Operating systems structure and operations; processes, threads and CPU scheduling; deadlocks characterization and management; main and virtual memory management; file system interface and implementation; mass-storage structure and I/O system management.
Shell commands in UNIX/Linux. The C programming language. UNIX/Linux system calls. System programming and inter-process communication in UNIX/Linux. Basics of kernel programming.
Theory
Required Textbook: Sistemi Operativi. A.Silberschatz & P.B.Galvin & G.Gagne, 10ed., Addison-Wesley.
Reference Textbooks:
- Sistemi Operativi. P.Ancillotti & M. Boari & A. Ciampolini & G. Lipari, 2ed., McGraw-Hill.
- I Moderni Sistemi Operativi. A.S. Tanenbaum & H. Bos, 4ed., Pearson.
Laboratory (reference textbooks)
- The Linux Command Line, W. Shotts.
- C didattica e programmazione, A. Kelley, I. Pohl, Pearson, 2nd Edition.
- Understanding the Linux kernel, D. Bovet, M. Cesati, O’Reilly.
- J. Erickson, L’arte dell’Hacking, vol 1, 2008.
Learning Objectives
Knowledge and understanding:
operating systems’ internal structure; operations of operating systems’ components; issues related to design and implementation of operating systems’ components.
Practical application of knowledge and understanding:
deep comprehension of hardware/software relationships and of operating systems interaction with user programs; more conscious and effective use of operating systems and of the tools they provide.
Class lectures: 48 (hours).
Laboratory activities: 36 (hours).
Further information
Attendance to class lectures and laboratory activities: recommended.
Teaching Tools UNIFI E-Learning: https://e-l.unifi.it/.
Prof. Pugliese’s office hours: usually on Tuesday from 2.00pm to 3.30pm, make an appointment by e-mail (rosario.pugliese@unifi.it).
Dott. Ceccarelli’s office hours: by appointment. Contact the teacher by e-mail (andrea.ceccarelli@unifi.it).
Type of Assessment
The exam consists of two tests, one concerning the theory part (with weight 2/3 on the determination of the final mark) and one concerning the laboratory part (with weight 1/3).
The test concerning the theory part consists of an oral exam that may deal with any of the topics covered in class. In addition to theory questions, the test may require carrying out exercises to be solved through the practical application of the theory. The oral exam aims to evaluate the understanding of the internal structure of operating systems, of the functionality of their main components, and of the problems inherent in their design and implementation. In addition to the knowledge of the topics presented in class and the ability to apply the knowledge acquired to solve new problems, the clarity of the presentation, the appropriate use of specialist vocabulary, and the ability to relate different topics of the program to each other will also be assessed.
The test for the laboratory part consists of i) the development of a software project, and a short report, in groups of maximum 3 students, and ii) an oral test to discuss the project and verify of knowledge of the topics of the laboratory part.
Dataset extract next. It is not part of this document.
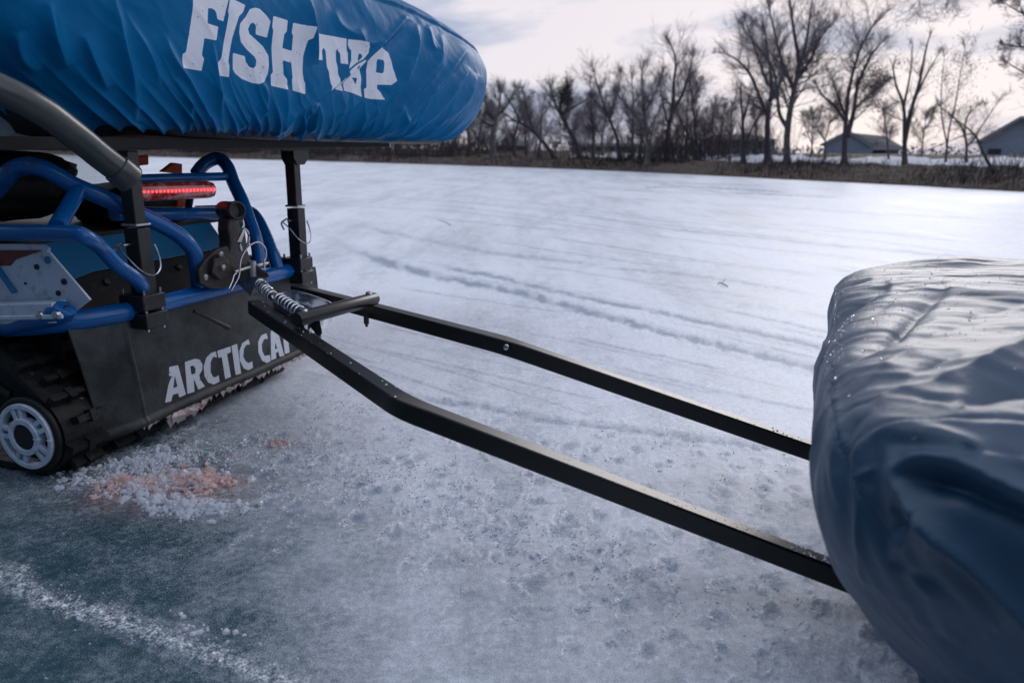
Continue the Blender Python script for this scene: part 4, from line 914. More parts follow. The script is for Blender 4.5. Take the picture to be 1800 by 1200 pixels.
# frostiness with the ice's gloss gradient painted in, dark lower left to bright right
frost_and_sheen = np.clip(.42+.22*np.clip((dist-1.6)/2.5, 0, 1)+.34*np.clip((dist-4)/14, 0, 1), 0, 1)
side_ = np.clip((X+1.0-.15*(Y-1))/1.4, 0, 1); qf = X+.55*(Y-1)+.05*fbm(X*2.2, Y*2.2, None, 3, 33); frost_and_sheen = np.interp(qf, [-1.2, -.6, -.38, -.15, .05, .25, .5], [.03, .07, .22, .54, .80, .90, .90]); frost_and_sheen = frost_and_sheen*(1-.20*np.exp(-((gy-(900+.36*np.clip(gx-600, -400, 2000)))/150)**2)*(gx > 250)*np.clip(.75+.5*fbm(X*5, Y*5, None, 3, 35), 0, 1.2))
d, sd, fr = seg_dist(gx, gy, [(900,385),(1100,432),(1280,478)]); 
hgt += .0022*rime*np.clip(.4+fbm(X*90, Y*90, None, 2, 13), 0, 2)+.0035*fbm(X*1.3, Y*1.3, None, 3, 15)*np.clip(dist/6, 0, 1)
Pg[:, 2] = hgt
ice = grid_mesh('ice', Pg, na, nr_, 'lake_ice', True); ice['kind'] = 'structure'
attr(ice, 'frost_and_sheen', frost_and_sheen); attr(ice, 'groove', groove); attr(ice, 'rime', rime); attr(ice, 'stain', stain)
# loose crumbs of ice and slush
def crumbs(name, pts, label, m, rad_, seed, kind='stuff'):
    rs = np.random.RandomState(seed); n = len(pts)
    t_ = (1+5**.5)/2
    bv = np.array([(-1, t_, 0), (1, t_, 0), (-1, -t_, 0), (1, -t_, 0), (0, -1, t_), (0, 1, t_), (0, -1, -t_), (0, 1, -t_), (t_, 0, -1), (t_, 0, 1), (-t_, 0, -1), (-t_, 0, 1)])/1.9
    bf_ = np.array([(0, 11, 5), (0, 5, 1), (0, 1, 7), (0, 7, 10), (0, 10, 11), (1, 5, 9), (5, 11, 4), (11, 10, 2), (10, 7, 6), (7, 1, 8), (3, 9, 4), (3, 4, 2), (3, 2, 6), (3, 6, 8), (3, 8, 9), (4, 9, 5), (2, 4, 11), (6, 2, 10), (8, 6, 7), (9, 8, 1)])
    V = bv[None]*(1+rs.uniform(-.35, .35, (n, 12, 1)))*.72*rad_[:, None, None]*rs.uniform(.7, 1.3, (n, 1, 3)); V[..., 2] *= .8
    V = V*np.exp(rs.normal(0, .38, n))[:, None, None]+pts[:, None, :]; F = bf_[None]+np.arange(n)[:, None, None]*12
    me = bpy.data.meshes.new(name); me.from_pydata(V.reshape(-1, 3).tolist(), [], F.reshape(-1, 3).tolist()); me.materials.append(MATS[m])
    o = bpy.data.objects.new(name, me); COL.objects.link(o); tag(o, label, None, kind=kind); return o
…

The mark of the laboratory part is the average of the evaluation of the software project and the oral test. The software project is evaluated according to the criteria: i) quality
of the report; ii) quality of the code; iii) quality of the structure and organization of the files; iv) quality of the compilation process; v) proper functional behaviour of the project. If the project and the related discussion are deemed sufficient, the oral test is based on two sets of questions (GROUP A, 20 questions, and GROUP B, 80 questions), which will be available on the course website. In particular, as a necessary condition for passing the oral test, no gaps are allowed in the answers to GROUP A questions. Answering only questions from GROUP A leads to a mark no higher than 20 to the laboratory part.
Course program
Operating system’s main functions. Mode of operation. Interrupts. System calls. Processes. State diagram. Operations on processes. Processes and threads. CPU management. Scheduling policies. Techniques for deadlocks prevention and detection. Main memory management. Contiguous allocation. Paging. Segmentation. Virtual memory. Pages replacement techniques. Secondary-storage management. The file system. Directories and files. Files access methods. Files allocation on disk. File system interface and implementation. Management of I/O devices: polling, interrupt, DMA. Disk requests’ scheduling policies. Case studies: implementation of some concepts in Windows and UNIX/Linux.
Laboratory module: Shell commands in UNIX/Linux. The C programming language UNIX/Linux system calls. System programming and inter-process communication in UNIX/Linux. Basic concepts of system administration UNIX/Linux. Kernel programming.